Nineteen people died when the plane plunged into Africa's largest lake on November 6 last year

DAR ES SALAAM - Tanzanian authorities said that the pilots who flew a Precision Air plane which crashed into Lake Victoria last November failed to heed warnings from an automatic "pull up" alarm system.

Nineteen people died when the plane plunged into Africa's largest lake on November 6 last year, with police blaming bad weather for Tanzania's worst aviation accident in decades.

President Samia Suluhu Hassan promised a formal investigation into the disaster as anger erupted over the government's handling of the rescue effort.

In the second preliminary report to be published since the accident, the transport ministry said Thursday that an enhanced ground proximity warning system (EGPWS) issued three alerts "about the excessively high descent rate". 

"The warning was not followed by corrective action of the flight crew," the ministry's aircraft accident and incident investigation branch said.

"Instead, the flight crew pushed the control column into a nose down position."

READ: Tanzania pays tearful tribute to plane crash victims

The EGPWS alerts the cockpit if a plane is in danger of flying into the ground or hitting something.

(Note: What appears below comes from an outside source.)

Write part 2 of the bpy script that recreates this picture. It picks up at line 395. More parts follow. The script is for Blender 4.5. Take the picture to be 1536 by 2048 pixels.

The report said the pilots were flying in bad weather and in conditions marked by poor visibility, which "may have contributed to the failure to react to terrain warnings during the final approach."

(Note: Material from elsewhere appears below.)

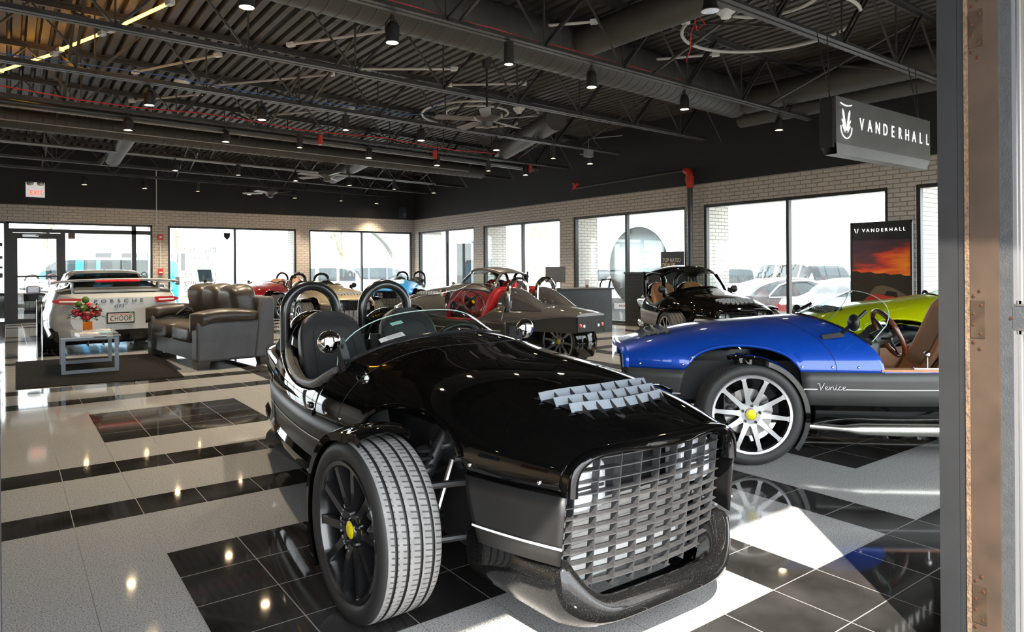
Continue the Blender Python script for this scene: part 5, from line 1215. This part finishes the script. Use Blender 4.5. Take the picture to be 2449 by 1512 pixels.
sedan('white pickup-height car outside between the two brick piers of the middle right window', (20.5, 22.5), rad(60), (.6, .62, .64), 'suv', GZ - .1, group='cars parked outside')
roadster('roadster', 'cream roadster with black hoops parked outside behind the glass door', (.55, 22.6), rad(262), (paint('cream_car_paint', (.55, .42, .38), .1), LOWG, REDL, REDL, MACH, HB), sill='low', lvl=0)
# ------------------------------------------------------------------ sofa, table, rug and small things
LEA = M('dark_brown_leather', (.036, .029, .023), .34, noise=.3, nscale=5, bump=.35, bscale=22)
LEAS = M('grey_leather_side', (.070, .071, .077), .46, noise=.2, nscale=4, bump=.25, bscale=14)
def sofa():
    T = empty('sofa', (1.88, 9.2, 0), rad(6), 'dark brown leather sofa with three puffed back cushions', 'sofa')
    L = 2.25; D = 1.0
    b = MB(); b.boxb(.06, D - .02, .12, L - .12, .10, .34); b.build('seat_base', LEAS, T)
    for k in range(2):
        c = MB(); c.rbox((.40, .18 + .48 + k * .95, .42), (.82, .96, .24), 0, .38, 36, 22); c.build('seat_cushion', LEA, T)
    for yy in (.0, L - .26):
        a = MB(); a.boxb(.02, D - .04, yy + .02, yy + .24, .09, .60); o = a.build('arm_panel', LEAS, T); md = o.modifiers.new('bev', 'BEVEL'); md.width = .035; md.segments = 3
        p = MB(); rows = []
        for i in range(25):
            u = i / 24; x = lerp(-.03, .80, u); zt = .62 + .14 * sin(PI * min(1, .18 + u * .62)) ** .8; hw = .165 * (1 - .25 * abs(u - .5)) * min(1, .12 + i * .25) * min(1, .6 + (24 - i) * .15); zlo = .48 + .10 * min(1, u * 3)
            row = []
            for k in range(20):
                a_ = 2 * PI * k / 20; row.append((x, yy + .13 + hw * (abs(cos(a_)) ** .7) * (1 if cos(a_) > 0 else -1), lerp(zlo, zt, .5) + (zt - zlo) / 2 * (abs(sin(a_)) ** .7) * (1 if sin(a_) > 0 else -1)))
            rows.append(row)
        p.grid(rows, cv=True); p.fan(rows[0]); p.fan(rows[-1]); p.build('arm_pad', LEA, T, sharp=70)
    b = MB(); b.poly([(.74, .10), (1.0, .10), (1.02, .85), (.98, .90), (.90, .90), (.80, .62)], .0, L, lambda u, v, h: (u, h, v)); o = b.build('back_frame', LEAS, T); md = o.modifiers.new('bev', 'BEVEL'); md.width = .03; md.segments = 3
    for k in range(3):
        c = MB(); R = Matrix.Rotation(-.18, 3, 'Y'); w_ = (L - .30) / 3; c.rbox((.70, .15 + w_ * (k + .5), .80), (.36, w_ * 1.04, .52), 0, .55, 36, 24, R); c.build('back_cushion', LEA, T)
    for (x, y) in ((.10, .12), (.90, .10), (.10, L - .12), (.90, L - .12)):
        m_ = MB(); m_.add([(x - .09, y - .09, .10), (x + .09, y - .09, .10), (x + .09, y + .09, .10), (x - .09, y + .09, .10), (x - .07, y - .07, 0), (x + .07, y - .07, 0), (x + .07, y + .07, 0), (x - .07, y + .07, 0)], [(0, 1, 2, 3), (7, 6, 5, 4), (0, 1, 5, 4), (1, 2, 6, 5), (2, 3, 7, 6), (3, 0, 4, 7)]); m_.build('leg', M('dark_wood_foot', (.05, .045, .042), .5), T, smooth=False)
sofa()
m_ = MB()
for k in range(7): m_.tube([(2.0 + .05 * k, 11.1 + .03 * (k % 3), .60 + .05 * (k % 2)), (2.15 + .06 * k, 11.15, .70 - .03 * k), (2.3 + .06 * k, 11.05, .58)], [.012, .035, .01], 7)
tag(m_.build('jacket', M('black_cloth', (.015, .015, .016), .8), sharp=80), 'crumpled black jacket lying on the far end of the leather sofa', 'jacket')
# rug
m_ = MB(); m_.add([(.06, 8.98, .001), (1.66, 8.76, .001), (1.80, 11.5, .001), (.08, 11.68, .001), (.06, 8.98, .009), (1.66, 8.76, .009), (1.80, 11.5, .009), (.08, 11.68, .009)], [(4, 5, 6, 7), (0, 1, 5, 4), (1, 2, 6, 5), (2, 3, 7, 6), (3, 0, 4, 7)])
tag(m_.build('rug', M('charcoal_rug', (.013, .012, .0115), .95, spec=.05, noise=.5, nscale=40, bump=.4, bscale=90), smooth=False), 'charcoal rug under the glass coffee table', 'rug')
# coffee table
T = empty('coffee_table', (.83, 10.38, .009), rad(-2), 'glass-topped coffee table with grey steel frame on the rug', 'table')
m_ = MB(); m_.boxb(-.32, .32, -.66, .66, .435, .447); m_.build('glass_top', glass_mat('table_glass', (.66, .74, .72), 1.6, opac=.25, dcol=(.35, .40, .39)), T, smooth=False)
GST = M('blue_grey_steel', (.16, .19, .22), .4, metal=.3)
for sy in (-1, 1):
    for sx_ in (-1, 1): m_ = MB(); m_.boxb(sx_ * .28 - .022, sx_ * .28 + .022, sy * .54 - .022, sy * .54 + .022, .04, .43); m_.boxb(sx_ * .28 - .024, sx_ * .28 + .024, sy * .54 - .024, sy * .54 + .024, .20, .215); m_.build('leg', GST, T, smooth=False)
    m_ = MB(); m_.boxb(-.30, .30, sy * .54 - .022, sy * .54 + .022, .0, .04); m_.build('foot_rail', GST, T, smooth=False)
m_ = MB(); m_.boxb(-.26, .26, -.56, -.52, .40, .43); m_.boxb(-.26, .26, .52, .56, .40, .43); m_.build('top_rail', GST, T, smooth=False)
# flowers in an amber cube
T = empty('flower_arrangement', (.84, 10.62, .456), 0, 'arrangement of red roses and green leaves in an amber square vase', 'flowers')
m_ = MB(); m_.boxb(-.055, .055, -.055, .055, 0, .13); m_.build('vase', M('amber_acrylic', (.80, .20, .0), .3, spec=.1), T, smooth=False)
rs = random.Random(3); ROSE = M('rose_red', (.30, .008, .018), .55, noise=.3, nscale=40)
for (x, y, z) in ((-.10, -.08, .24), (.0, -.12, .24), (.09, -.10, .23), (.05, -.06, .32), (.11, .02, .27), (-.02, -.13, .19), (.02, .05, .34), (-.12, .02, .26)):
    m_ = MB()
    for j in range(4):
        r = .048 - j * .010
        for i in range(5):
            a = 2 * PI * i / 5 + j * .6; m_.ball((x + r * .55 * cos(a), y + r * .55 * sin(a), z + j * .009), r * .75, 0, 8, 6, (1, 1, .9))
    m_.build('rose', ROSE, T, sharp=80)
for (x, y, z, r) in ((-.02, -.05, .42, .045), (-.04, -.08, .31, .05), (-.09, .04, .36, .04)):
    m_ = MB(); m_.ball((x, y, z), r, 0, 14, 9); m_.tube([(x, y, z), (x * .4, y * .4, .12)], .006, 5); m_.build('green_pompom', M('pompom_green', (.07, .14, .012), .8, noise=.4, nscale=120, bump=.8, bscale=150), T)
m_ = MB()
for i in range(230):
    a = rs.uniform(0, 2 * PI); e = rs.uniform(-.25, 1.2); r = rs.uniform(.10, .20); c = Vector((r * cos(a) * cos(e), r * sin(a) * cos(e), .20 + r * sin(e) * .95)); d = Vector((cos(a + rs.uniform(-1, 1)), sin(a + rs.uniform(-1, 1)), rs.uniform(-.6, .6))).normalized(); s = d.cross(Vector((0, 0, 1))).normalized(); l = rs.uniform(.05, .09)
    m_.add([c, c + d * l * .5 + s * l * .28, c + d * l, c + d * l * .5 - s * l * .28], [(0, 1, 2, 3)], rs.choice((0, 0, 1)))
for i in range(22):
    a = rs.uniform(0, 2 * PI); m_.tube([(0, 0, .1), (.07 * cos(a), .07 * sin(a), .22), (.15 * cos(a), .15 * sin(a), .26)], .003, 4)
o = m_.build('foliage', [M('leaf_green', (.05, .085, .045), .5), M('leaf_grey_green', (.13, .17, .13), .5)], T, smooth=False, fixn=False); o['kind'] = 'stuff'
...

"This type of weather is common around the Bukoba airport and is well known to pilots," it said, adding that the aircraft circled for about 20 minutes before its descent.

An earlier report published by the ministry soon after the accident said the rescue effort was too slow, and that more passengers would likely have survived had emergency workers been better prepared and equipped to carry out their duties.

Fishermen, who were the first to arrive on the scene, used canoes to pluck people to safety after a crew member unlocked a rear door, allowing survivors to get out.

But most of the victims were in the submerged front of the plane, while the two pilots were unable to escape the cockpit.

Investigators said the cause of the crash was still being probed.

Precision Air, which is partly owned by Kenya Airways, said 39 passengers and four crew members were on board flight PW 494 from financial capital Dar es Salaam to the northwestern city of Bukoba.